#### [YOUR OBJECTIVE]
Starting with the first line of the data below, copy each line up to and including the one containing "bg.inputs[1].default_value = 0.52". Pictures stay out.

#### [RECORD LIST]
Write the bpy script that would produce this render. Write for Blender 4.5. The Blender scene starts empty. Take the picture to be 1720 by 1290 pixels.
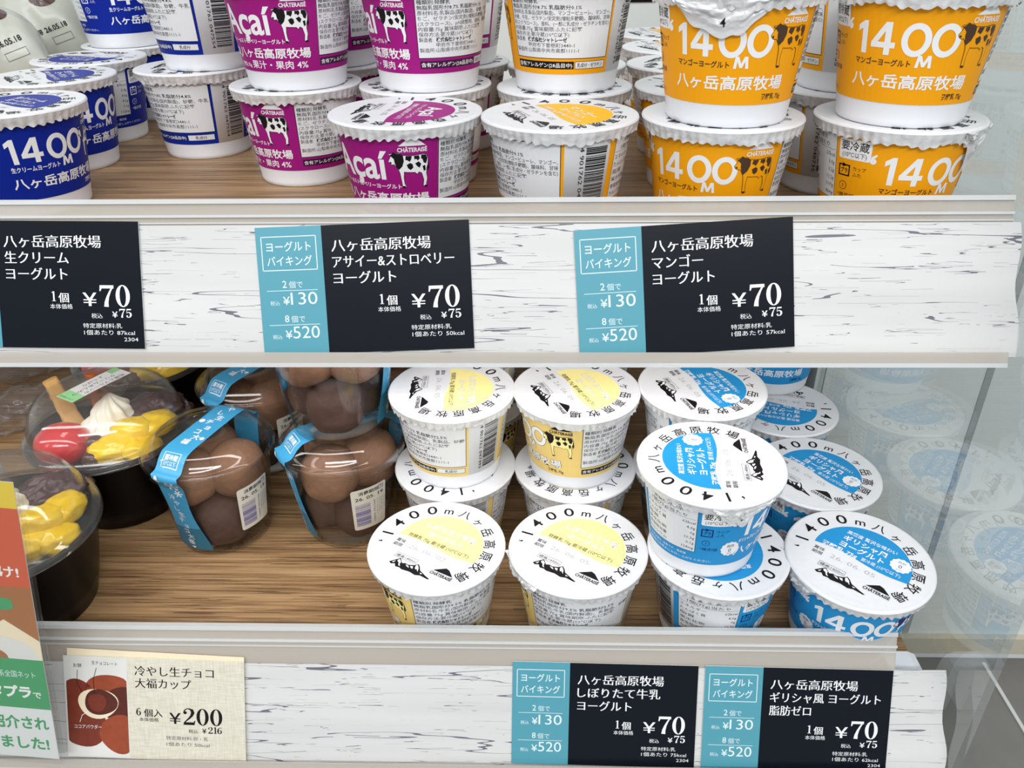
import bpy, bmesh, math, random
import numpy as np
from mathutils import Vector, Matrix, noise
from mathutils.bvhtree import BVHTree
from mathutils.geometry import tessellate_polygon
random.seed(7)
scene = bpy.context.scene
COL = scene.collection
S = 0.001                      # all builders work in millimetres
ZC = 1130.0                    # camera height above the shop floor, mm
# ------------------------------------------------------------------ camera
cam = bpy.data.cameras.new('camera')
camo = bpy.data.objects.new('camera', cam)
COL.objects.link(camo)
scene.camera = camo
cam.sensor_width = 36.0
cam.sensor_fit = 'HORIZONTAL'
cam.lens = 1352.57 / 1720 * 36.0
cam.clip_start = 0.01
_R = ((0.9996339274, 0.0240093475, -0.0124724638), (0.0012734741, -0.5022346772, -0.8647304246), (-0.0270257171, 0.8643979872, -0.5020813982))
mw = Matrix.Identity(4)
for i in range(3):
    mw[i][0] = _R[0][i]
    mw[i][1] = -_R[1][i]
    mw[i][2] = -_R[2][i]
mw.translation = Vector((0, 0, ZC * S))
camo.matrix_world = mw
# ------------------------------------------------------------------ light
world = bpy.data.worlds.new('shop_ambient')
scene.world = world
world.use_nodes = True
bg = world.node_tree.nodes['Background']
bg.inputs[0].default_value = (0.95, 0.98, 1.0, 1)
bg.inputs[1].default_value = 0.52


def area(name, loc, target, sx, sy, power, color=(1, 1, 1)):
    l = bpy.data.lights.new(name, 'AREA')
    l.shape = 'RECTANGLE'
    l.size, l.size_y = sx, sy
    l.energy = power
    l.color = color
    o = bpy.data.objects.new(name, l)
    COL.objects.link(o)
    o.location = loc
    d = Vector(target) - Vector(loc)
    o.rotation_euler = d.to_track_quat('-Z', 'Y').to_euler()
    return o


area('ceiling_tube_light', (0.1, -0.45, 2.55), (0.0, 0.4, 0.9), 2.4, 0.2, 6)
area('ceiling_tube_light', (0.2, -1.7, 2.55), (0.0, 0.4, 0.85), 2.6, 0.25, 46)
area('ceiling_tube_light', (-1.2, -0.6, 2.55), (-0.1, 0.4, 0.9), 0.25, 2.0, 9)
area('canopy_strip_light', (0.0, 0.20, 1.62), (0.0, 0.42, 0.9), 1.5, 0.06, 1.4)
area('added_shelf_fill', (-0.25, 0.335, 0.984), (-0.25, 0.46, 0.80), 0.8, 0.02, 0.7)  # added fill lamp under the upper shelf, brightens the bowls below
scene.view_settings.view_transform = 'Standard'
scene.view_settings.look = 'None'
scene.view_settings.gamma = 1.0
scene.view_settings.use_curve_mapping = False
scene.view_settings.exposure = -0.16
scene.cycles.transparent_max_bounces = 40
scene.cycles.max_bounces = 10


# ------------------------------------------------------------------ materials
def srgb(r, g, b):
    f = lambda c: (c / 255 / 12.92) if c / 255 <= 0.04045 else ((c / 255 + 0.055) / 1.055) ** 2.4
    return (f(r), f(g), f(b), 1)


def newmat(name):
    m = bpy.data.materials.new(name)
    m.use_nodes = True
    nt = m.node_tree
    return m, nt, nt.nodes['Principled BSDF'], nt.nodes['Material Output']


def mat(name, rgb, rough=0.5, metal=0.0, spec=0.5, var=0.0, scale=200, bump=0.0, bscale=300, coat=0.0, sss=0.0):
    m, nt, p, out = newmat(name)
    c = srgb(*rgb)
    p.inputs['Base Color'].default_value = c
    p.inputs['Roughness'].default_value = rough
    p.inputs['Metallic'].default_value = metal
    p.inputs['Specular IOR Level'].default_value = spec
    p.inputs['Coat Weight'].default_value = coat
    p.inputs['Coat Roughness'].default_value = 0.08
    if sss:
        p.inputs['Subsurface Weight'].default_value = sss
        p.inputs['Subsurface Radius'].default_value = (0.004, 0.003, 0.002)
        p.inputs['Subsurface Scale'].default_value = 1.0
    tc = nt.nodes.new('ShaderNodeTexCoord')
    if var:
        n = nt.nodes.new('ShaderNodeTexNoise')
        n.inputs['Scale'].default_value = scale
        n.inputs['Detail'].default_value = 4
        nt.links.new(tc.outputs['Object'], n.inputs['Vector'])
        mx = nt.nodes.new('ShaderNodeMix')
        mx.data_type = 'RGBA'
        mx.inputs['A'].default_value = tuple(max(0, x * (1 - var)) for x in c[:3]) + (1,)
        mx.inputs['B'].default_value = tuple(min(1, x * (1 + var)) for x in c[:3]) + (1,)
        nt.links.new(n.outputs['Fac'], mx.inputs['Factor'])
        nt.links.new(mx.outputs['Result'], p.inputs['Base Color'])
    if bump:
        n2 = nt.nodes.new('ShaderNodeTexNoise')
        n2.inputs['Scale'].default_value = bscale
        n2.inputs['Detail'].default_value = 3
        nt.links.new(tc.outputs['Object'], n2.inputs['Vector'])
        b = nt.nodes.new('ShaderNodeBump')
        b.inputs['Strength'].default_value = bump
        b.inputs['Distance'].default_value = 0.001
        nt.links.new(n2.outputs['Fac'], b.inputs['Height'])
        nt.links.new(b.outputs['Normal'], p.inputs['Normal'])
    return m


def math_node(nt, op, a, b=None):
    n = nt.nodes.new('ShaderNodeMath')
    n.operation = op
    for i, v in enumerate((a, b)):
        if v is None:
            continue
        if isinstance(v, (int, float)):
            n.inputs[i].default_value = v
        else:
            nt.links.new(v, n.inputs[i])
    return n.outputs[0]


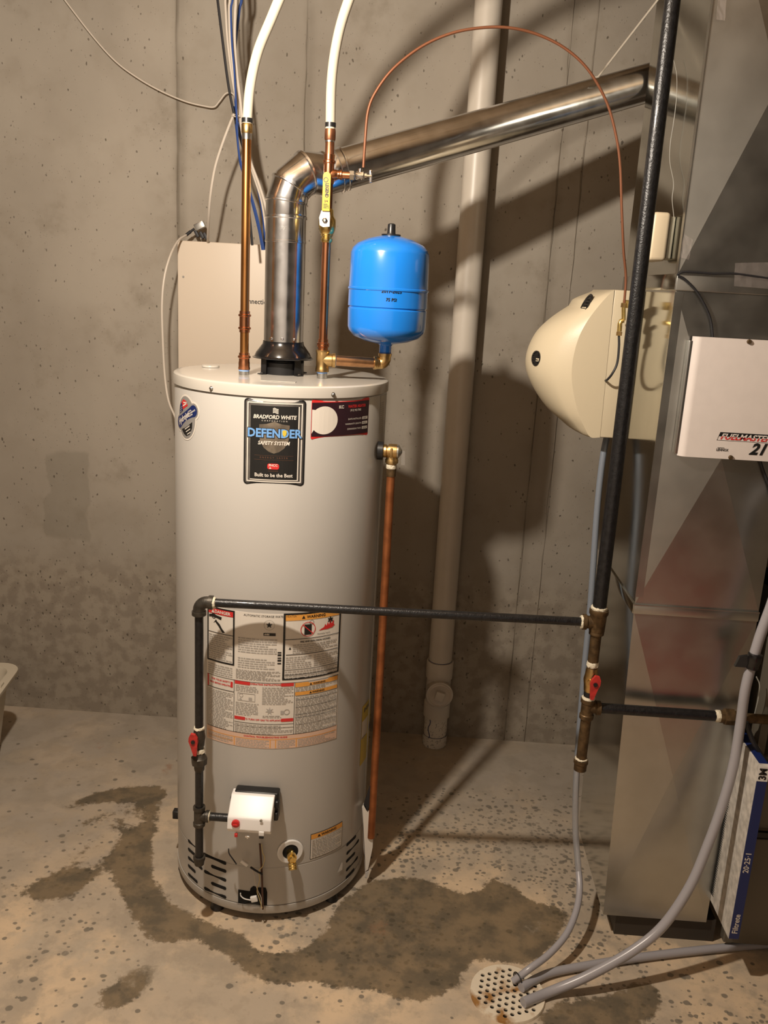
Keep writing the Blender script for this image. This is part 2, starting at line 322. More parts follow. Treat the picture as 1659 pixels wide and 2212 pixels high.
# ------------------------------------------------------------------ setting
WY = 3.17
def struct(name, mb, m): return obj(name, mb, m, kind='structure', smooth=False)
def inpoly(P, poly):
    x, y = P[:, 0], P[:, 1]; c = np.zeros(len(P), bool); j = len(poly)-1
    for i in range(len(poly)):
        xi, yi = poly[i]; xj, yj = poly[j]
        c ^= ((yi > y) != (yj > y)) & (x < (xj-xi)*(y-yi)/(yj-yi+1e-12)+xi); j = i
    return c
def build_floor():
    h = .011; X0, X1, Y0 = -1.75, 1.35, 1.35; nx = int((X1-X0)/h); ny = int((WY-Y0)/h)
    xs = np.linspace(X0, X1, nx+1); ys = np.linspace(Y0, WY, ny+1); gx, gy = np.meshgrid(xs, ys); P = np.stack([gx.ravel(), gy.ravel()], 1)
    mb = MB(); vs = [(x, y, 0) for x, y in P]; N = nx+1
    fs = [(j*N+i, j*N+i+1, (j+1)*N+i+1, (j+1)*N+i) for j in range(ny) for i in range(nx)]
    mb.v = vs; mb.f = fs; n0 = len(vs)
    mb.add([(-3.6, -4, 0), (3, -4, 0), (3, Y0, 0), (-3.6, Y0, 0)], [(0, 1, 2, 3)])
    mb.add([(-3.6, Y0, 0), (X0, Y0, 0), (X0, WY, 0), (-3.6, WY, 0)], [(0, 1, 2, 3)])
    mb.add([(X1, Y0, 0), (3, Y0, 0), (3, WY, 0), (X1, WY, 0)], [(0, 1, 2, 3)])
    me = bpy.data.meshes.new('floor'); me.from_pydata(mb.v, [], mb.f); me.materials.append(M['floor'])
    def field(polys, blur):
        a = np.zeros(len(P))
        for poly, amp in polys:
            q = [tuple(atz(u, v, 0)[:2]) for u, v in poly]; a = np.maximum(a, inpoly(P, q)*amp)
        a = a.reshape(ny+1, nx+1); k = np.exp(-np.arange(-6, 7)**2/(2*blur**2)); k /= k.sum()
        a = np.apply_along_axis(lambda r: np.convolve(r, k, 'same'), 0, a); a = np.apply_along_axis(lambda r: np.convolve(r, k, 'same'), 1, a)
        return np.concatenate([a.ravel(), np.zeros(12)])
    wet = [([(262, 1790), (330, 1795), (325, 1870), (335, 1910), (370, 1950), (420, 1985), (470, 2005), (520, 2018), (570, 2060), (640, 2060), (700, 2020), (720, 1965), (770, 1925), (800, 1905), (870, 1895), (930, 1905), (980, 1925), (1040, 1930), (1060, 1895), (1110, 1915), (1150, 1950), (1215, 1960), (1225, 1985), (1195, 2040), (1150, 2085), (1080, 2080), (1020, 2075), (1000, 2110), (965, 2140), (920, 2165), (860, 2150), (760, 2130), (680, 2120), (600, 2125), (540, 2100), (490, 2060), (420, 2025), (360, 2040), (330, 2035), (300, 2000), (265, 1940), (248, 1890), (250, 1850)], 1),
           ([(120, 1752), (180, 1722), (250, 1705), (330, 1698), (360, 1705), (350, 1725), (260, 1730), (190, 1735)], 1.1),
           ([(345, 1722), (330, 1742), (262, 1752), (190, 1790), (150, 1802), (152, 1792), (215, 1758), (280, 1738)], .75), ([(320, 1750), (252, 1790), (178, 1852), (105, 1912), (62, 1932), (62, 1924), (120, 1884), (190, 1826), (262, 1764)], .85), ([(335, 1778), (300, 1812), (215, 1888), (158, 1938), (100, 1944), (140, 1918), (200, 1874), (285, 1800)], .9), ([(345, 1720), (345, 1800), (300, 1800), (318, 1735)], .9),
           ([(60, 1925), (100, 1895), (160, 1880), (200, 1850), (150, 1935), (80, 1945)], 1.1),
           ([(0, 1900), (60, 1905), (80, 1940), (0, 1945)], .5),
           ([(212, 2132), (240, 2138), (290, 2090), (345, 2075), (330, 2110), (280, 2170), (235, 2185), (210, 2170)], 1.05),
           ([(1170, 2170), (1230, 2190), (1330, 2140), (1400, 2120), (1430, 2150), (1415, 2190), (1350, 2230), (1180, 2260)], 1),
           ([(1290, 2165), (1250, 2130), (1230, 2150), (1200, 2165), (1220, 2200)], .6)]
    spots = [([(860, 1800), (1260, 1790), (1300, 1990), (1420, 2070), (1300, 2120), (1180, 2060), (1230, 1950), (1060, 1880), (940, 1880), (840, 1880)], 1), ([(850, 1720), (1250, 1720), (1250, 1800), (860, 1800)], .6),
             ([(500, 2000), (760, 1900), (980, 1950), (960, 2150), (560, 2130)], .45), ([(0, 1900), (250, 1700), (300, 2150), (0, 2250)], .18), ([(1170, 2180), (1700, 2080), (1700, 2300), (1100, 2300)], .35)]
    pale = [([(0, 1960), (120, 1960), (180, 2000), (280, 2030), (400, 2060), (480, 2100), (560, 2150), (300, 2140), (210, 2120), (100, 2080), (0, 2060)], .55), ([(390, 1960), (480, 1995), (620, 2000), (730, 1950), (800, 1880), (850, 1880), (740, 1930), (690, 2020), (600, 2040), (500, 2010)], .7), ([(900, 1740), (1230, 1740), (1240, 1900), (1050, 1880), (900, 1860)], .5), ([(1120, 2010), (1170, 1985), (1185, 2000), (1140, 2040), (1100, 2035)], .9), ([(60, 1640), (250, 1620), (300, 1680), (120, 1740)], .35)]
    rust = [([(780, 2000), (830, 1960), (860, 2020), (820, 2050)], .6), ([(345, 1650), (385, 1640), (385, 1680), (350, 1680)], .7), ([(190, 1595), (235, 1590), (230, 1620), (195, 1622)], .7), ([(275, 1860), (300, 1830), (345, 1760), (330, 1750), (260, 1850)], .5), ([(770, 1880), (850, 1850), (860, 1905), (760, 1930)], .3), ([(1030, 2075), (1060, 2060), (1070, 2090), (1035, 2110)], .7)]
    for nm, q, bl in (('wet', wet, 2.1), ('spots', spots, 5), ('pale', pale, 3.5), ('rust', rust, 2)):
        a = me.attributes.new(nm, 'FLOAT', 'POINT'); a.data.foreach_set('value', field(q, bl).astype(np.float32))
    o = bpy.data.objects.new('floor', me); C.objects.link(o); o['kind'] = 'structure'
    b = MB(); b.box((-3.6, -4, -.12), (3, WY+.2, -.02));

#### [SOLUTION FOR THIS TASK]
Write the bpy script that would produce this render. Write for Blender 4.5. The Blender scene starts empty. Take the picture to be 1720 by 1290 pixels.
import bpy, bmesh, math, random
import numpy as np
from mathutils import Vector, Matrix, noise
from mathutils.bvhtree import BVHTree
from mathutils.geometry import tessellate_polygon
random.seed(7)
scene = bpy.context.scene
COL = scene.collection
S = 0.001                      # all builders work in millimetres
ZC = 1130.0                    # camera height above the shop floor, mm
# ------------------------------------------------------------------ camera
cam = bpy.data.cameras.new('camera')
camo = bpy.data.objects.new('camera', cam)
COL.objects.link(camo)
scene.camera = camo
cam.sensor_width = 36.0
cam.sensor_fit = 'HORIZONTAL'
cam.lens = 1352.57 / 1720 * 36.0
cam.clip_start = 0.01
_R = ((0.9996339274, 0.0240093475, -0.0124724638), (0.0012734741, -0.5022346772, -0.8647304246), (-0.0270257171, 0.8643979872, -0.5020813982))
mw = Matrix.Identity(4)
for i in range(3):
    mw[i][0] = _R[0][i]
    mw[i][1] = -_R[1][i]
    mw[i][2] = -_R[2][i]
mw.translation = Vector((0, 0, ZC * S))
camo.matrix_world = mw
# ------------------------------------------------------------------ light
world = bpy.data.worlds.new('shop_ambient')
scene.world = world
world.use_nodes = True
bg = world.node_tree.nodes['Background']
bg.inputs[0].default_value = (0.95, 0.98, 1.0, 1)
bg.inputs[1].default_value = 0.52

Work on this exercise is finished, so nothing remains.